STATED TASK
Quote from the first line below through the line that contains "COL = SC.collection", both included, and leave the pictures out.

EXTRACTED INFORMATION

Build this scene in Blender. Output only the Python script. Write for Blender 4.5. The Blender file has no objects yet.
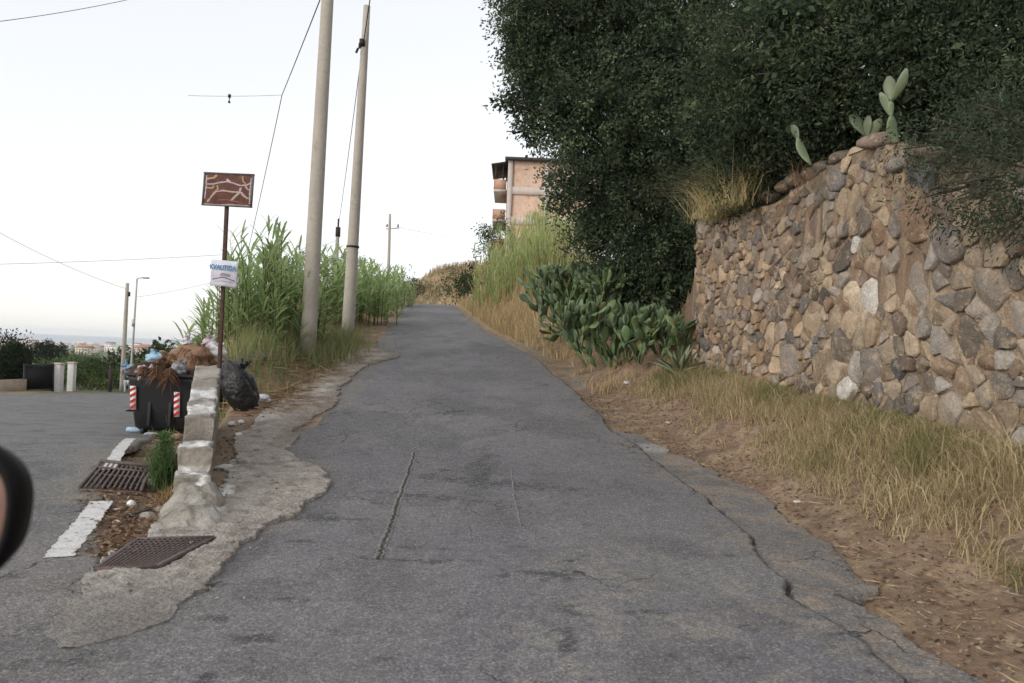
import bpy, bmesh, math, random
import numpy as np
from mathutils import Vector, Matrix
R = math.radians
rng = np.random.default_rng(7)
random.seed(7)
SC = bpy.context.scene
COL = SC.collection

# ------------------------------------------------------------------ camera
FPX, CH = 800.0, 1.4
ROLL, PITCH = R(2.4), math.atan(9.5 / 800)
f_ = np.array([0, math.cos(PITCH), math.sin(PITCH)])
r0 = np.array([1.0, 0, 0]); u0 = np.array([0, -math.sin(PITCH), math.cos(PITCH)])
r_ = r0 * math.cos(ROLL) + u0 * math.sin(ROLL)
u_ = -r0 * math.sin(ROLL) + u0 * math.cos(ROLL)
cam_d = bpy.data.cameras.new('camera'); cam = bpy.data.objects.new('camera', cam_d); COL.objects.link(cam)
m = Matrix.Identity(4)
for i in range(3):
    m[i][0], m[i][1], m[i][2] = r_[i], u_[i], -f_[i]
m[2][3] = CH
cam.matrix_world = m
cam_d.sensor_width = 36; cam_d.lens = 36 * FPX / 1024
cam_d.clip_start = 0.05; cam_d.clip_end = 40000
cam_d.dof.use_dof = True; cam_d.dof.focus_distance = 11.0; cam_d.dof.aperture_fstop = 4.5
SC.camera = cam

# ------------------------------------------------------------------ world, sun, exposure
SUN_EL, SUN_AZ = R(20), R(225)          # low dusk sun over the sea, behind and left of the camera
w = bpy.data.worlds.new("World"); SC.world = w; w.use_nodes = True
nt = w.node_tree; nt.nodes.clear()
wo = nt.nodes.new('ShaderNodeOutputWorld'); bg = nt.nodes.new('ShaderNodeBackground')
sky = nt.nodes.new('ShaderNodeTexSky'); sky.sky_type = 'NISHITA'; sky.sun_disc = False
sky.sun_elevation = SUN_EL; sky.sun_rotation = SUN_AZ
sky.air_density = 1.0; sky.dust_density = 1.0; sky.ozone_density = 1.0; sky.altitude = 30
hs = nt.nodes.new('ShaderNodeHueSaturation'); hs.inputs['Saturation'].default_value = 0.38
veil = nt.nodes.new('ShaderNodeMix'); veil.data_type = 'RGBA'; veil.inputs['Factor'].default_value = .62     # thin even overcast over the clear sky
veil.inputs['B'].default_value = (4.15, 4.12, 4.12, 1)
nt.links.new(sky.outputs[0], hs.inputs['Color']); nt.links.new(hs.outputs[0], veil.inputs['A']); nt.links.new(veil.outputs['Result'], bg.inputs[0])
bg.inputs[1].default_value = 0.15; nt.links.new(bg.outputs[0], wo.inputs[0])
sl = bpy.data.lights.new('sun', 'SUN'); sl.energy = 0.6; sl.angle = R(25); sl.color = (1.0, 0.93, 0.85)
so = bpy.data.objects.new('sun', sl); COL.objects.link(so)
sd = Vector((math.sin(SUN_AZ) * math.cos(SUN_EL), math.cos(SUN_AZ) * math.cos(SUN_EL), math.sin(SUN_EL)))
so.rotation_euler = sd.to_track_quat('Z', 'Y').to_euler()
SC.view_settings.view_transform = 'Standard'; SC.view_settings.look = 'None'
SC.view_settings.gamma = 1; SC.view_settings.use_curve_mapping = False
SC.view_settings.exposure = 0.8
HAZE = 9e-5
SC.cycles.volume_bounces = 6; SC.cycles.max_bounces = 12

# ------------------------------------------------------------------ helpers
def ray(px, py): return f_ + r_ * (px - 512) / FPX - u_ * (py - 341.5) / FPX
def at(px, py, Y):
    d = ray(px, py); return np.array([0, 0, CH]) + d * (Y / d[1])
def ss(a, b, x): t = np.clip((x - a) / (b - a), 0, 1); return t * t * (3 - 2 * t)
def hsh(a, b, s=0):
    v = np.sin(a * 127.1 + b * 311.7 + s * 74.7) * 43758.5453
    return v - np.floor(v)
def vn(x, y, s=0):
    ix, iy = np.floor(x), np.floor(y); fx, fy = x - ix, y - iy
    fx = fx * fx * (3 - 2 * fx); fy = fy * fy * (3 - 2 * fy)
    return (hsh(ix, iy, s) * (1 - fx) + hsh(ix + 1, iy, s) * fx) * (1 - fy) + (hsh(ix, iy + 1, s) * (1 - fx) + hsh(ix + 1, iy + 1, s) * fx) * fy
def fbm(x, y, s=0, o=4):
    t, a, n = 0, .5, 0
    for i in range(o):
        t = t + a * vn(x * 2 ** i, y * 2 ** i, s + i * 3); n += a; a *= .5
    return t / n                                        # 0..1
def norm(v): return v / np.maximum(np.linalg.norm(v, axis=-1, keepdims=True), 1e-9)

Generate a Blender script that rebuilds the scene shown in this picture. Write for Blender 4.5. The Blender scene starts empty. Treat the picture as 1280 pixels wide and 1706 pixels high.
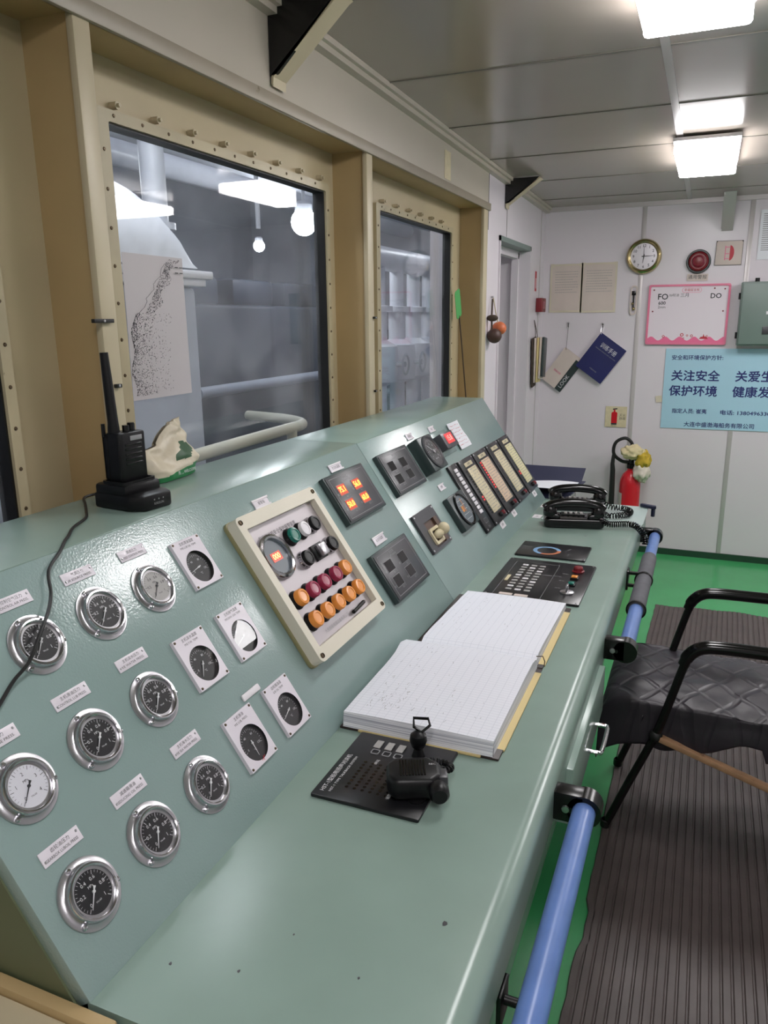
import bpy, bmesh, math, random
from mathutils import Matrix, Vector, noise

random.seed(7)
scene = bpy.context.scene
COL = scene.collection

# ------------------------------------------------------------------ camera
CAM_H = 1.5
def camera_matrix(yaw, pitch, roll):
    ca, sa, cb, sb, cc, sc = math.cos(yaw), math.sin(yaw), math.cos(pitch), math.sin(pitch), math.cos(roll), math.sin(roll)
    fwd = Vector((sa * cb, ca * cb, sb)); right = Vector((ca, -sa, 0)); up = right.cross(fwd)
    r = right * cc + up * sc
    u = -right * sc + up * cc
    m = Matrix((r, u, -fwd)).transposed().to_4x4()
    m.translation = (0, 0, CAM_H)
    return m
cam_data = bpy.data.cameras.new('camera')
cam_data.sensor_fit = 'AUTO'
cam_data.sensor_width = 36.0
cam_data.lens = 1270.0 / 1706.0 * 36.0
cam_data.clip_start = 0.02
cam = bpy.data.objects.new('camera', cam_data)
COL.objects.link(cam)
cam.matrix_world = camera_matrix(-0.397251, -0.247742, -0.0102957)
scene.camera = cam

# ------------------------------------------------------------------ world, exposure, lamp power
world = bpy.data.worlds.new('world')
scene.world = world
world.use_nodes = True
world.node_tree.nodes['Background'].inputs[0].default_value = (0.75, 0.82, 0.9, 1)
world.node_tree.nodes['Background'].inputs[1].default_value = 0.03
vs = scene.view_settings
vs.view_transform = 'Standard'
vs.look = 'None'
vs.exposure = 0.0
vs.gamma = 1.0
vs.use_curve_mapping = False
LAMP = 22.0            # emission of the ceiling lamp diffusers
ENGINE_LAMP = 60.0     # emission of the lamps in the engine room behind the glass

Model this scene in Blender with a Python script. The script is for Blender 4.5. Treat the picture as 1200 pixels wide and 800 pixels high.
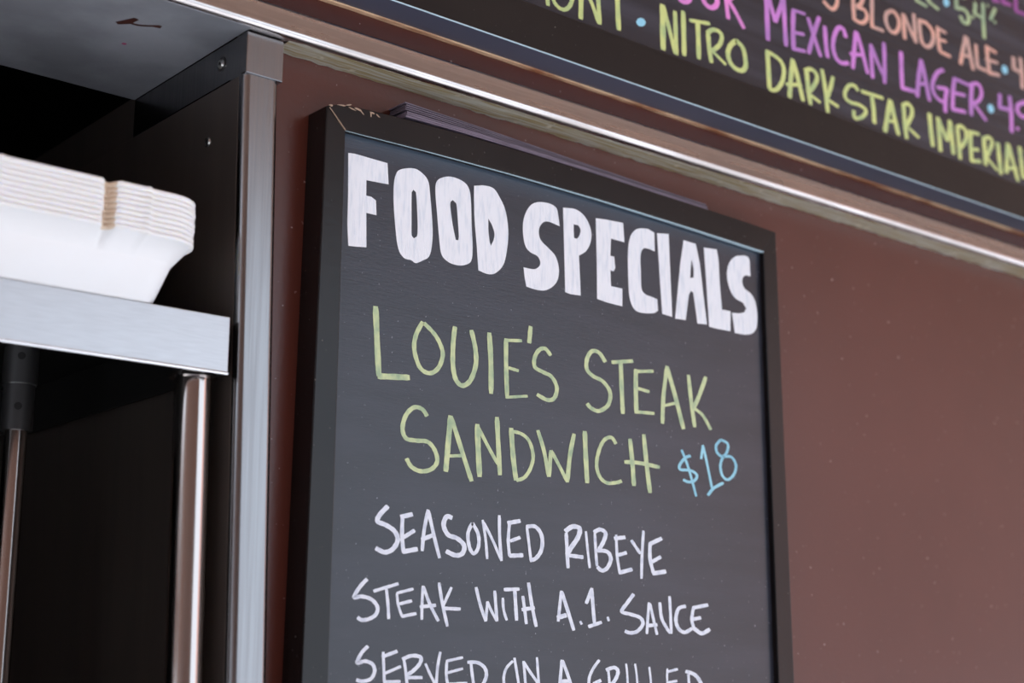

CORRECT ANSWER
Build this scene in Blender. Output only the Python script. Write for Blender 4.5. The Blender file has no objects yet.
import bpy, bmesh, math, random
import numpy as np
from mathutils import Vector, Matrix
R = math.radians
rng = np.random.default_rng(7)
random.seed(7)
SC = bpy.context.scene
COL = SC.collection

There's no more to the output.